After the industrial revolution and first world war, business organisations felt the necessity of government’s role in business. To keep the business firms within the boundary and to control their activities, governments of world began to introduce new rules and regulations. Those were essentials for
-Keeping balance between plan, speed and growth
-Supplying facilities like power, communication, water supply etc
-doing sponsor in economic growth
-Controlling market failure
Government functions can be classifies as given below:
-Corrective and inductive control
Corrective control refers to actions done to escape from penalties. For example, tax should be paid in time otherwise fine will be charged. Inductive control means giving rewards for doing certain specific works.
-Direct and indirect control
Government can control price by two methods. One is directly by fixing the price and indirectly by changing the tax rate.
-Effective Competition
Depending on the effects of competition, rules and regulations may create competition, a means of setting standard of competition or to supplement competition.
-Promotional and regulation controls
It includes priority to small plans, reduction of geographical discrimination and provision of incentives and subsidies. Government focuses on these aspects and lays down the limits for the private enterprise. In the absence of government intervention, monopoly replaces competition. Because of which, small firms cannot be operated. So big firms monopolize price of goods by decreasing supply. The regulatory functions of government includes:
-Restrain on private sector.
-Controlling big business monopoly.
-Development of public enterprises as alternatives of private enterprises.
-Maintenance of proper socio economic infrastructure.
-Use of anti trust law to control unfair competition.

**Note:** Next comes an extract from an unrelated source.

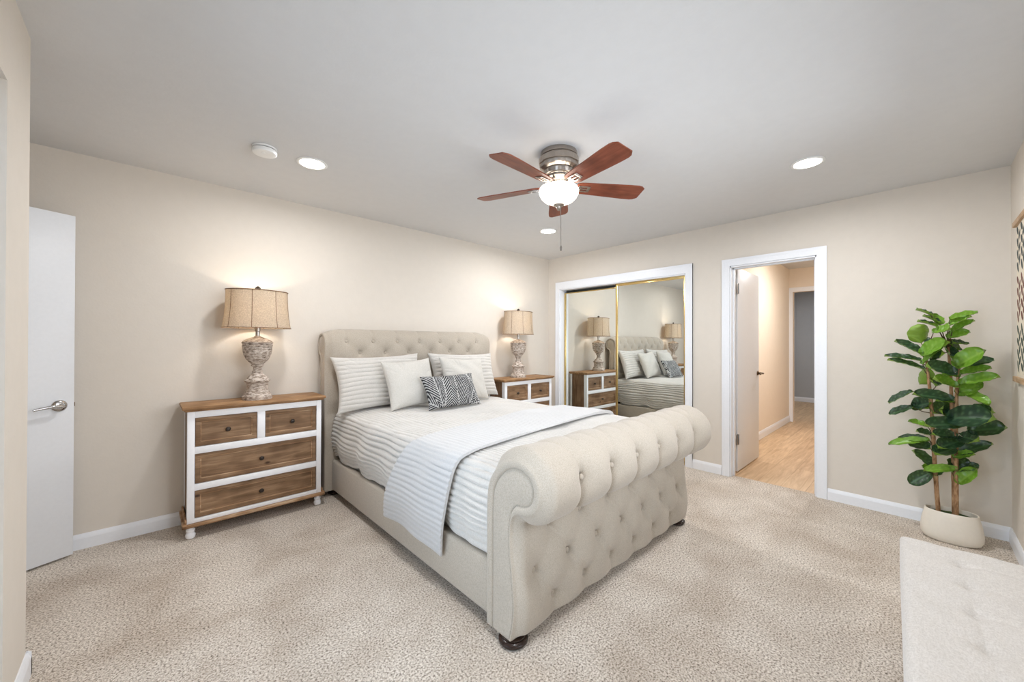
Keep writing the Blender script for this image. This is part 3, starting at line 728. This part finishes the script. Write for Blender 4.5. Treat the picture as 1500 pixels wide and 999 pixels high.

Hence, all the characteristics of competition cannot be found. There may be some characteristics of perfect competition at some necessary conditions. Some necessary conditions, where governments regulation is required are given below:
-In case of imperfect competition
-Market structure fails
-Monopoly should be controlled
-Unfair competition should be controlled
-In case of negative externalities
The firms have to give positive results to others.

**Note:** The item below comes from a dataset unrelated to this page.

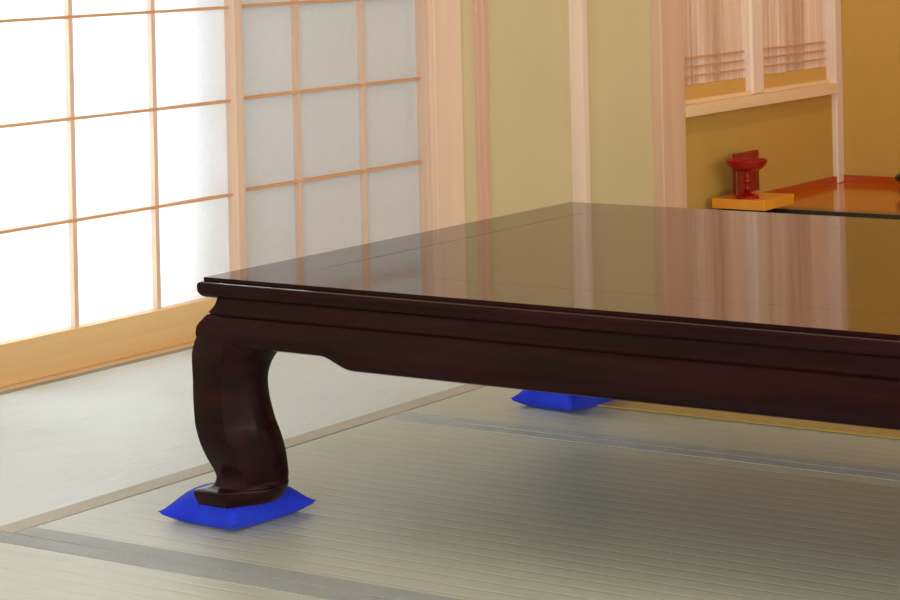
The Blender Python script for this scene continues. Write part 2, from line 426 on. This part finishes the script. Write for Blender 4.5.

Firms, primarily, consider about their own benefit. Therefore, government’s role is essential for the welfare of the society and nation.
4.Promotional Role of Government
The main goal of promotional role of government is to stimulate private sector, in order to increase social and economic overhead. As a result of that economic growth is possible if there is:
-Increase in effective demand
-Increase in private investment
In the absence of social and economic overhead, the capital output ratio will be decreased. So, government promotes this overhead.
Government play a vital role by providing fund to industry, granting various incentives and providing infrastructure facilities for the development and growth of the industry. It invests and provides fund in different types of industries. It provides financial support to the industry, if needed, for the government it is the last source of finance. It promotes business sector by granting various incentives and providing patent facilities, subsidies, tax free holiday and loan at low interest rate or even at zero percent interest rate, depending on the nature of the business activities.
In Nepalese context, government provides facilities to farmer through agriculture development bank by introducing various programs. Farmers are encouraged and supported by the government with the means of these kinds of policies and facilities.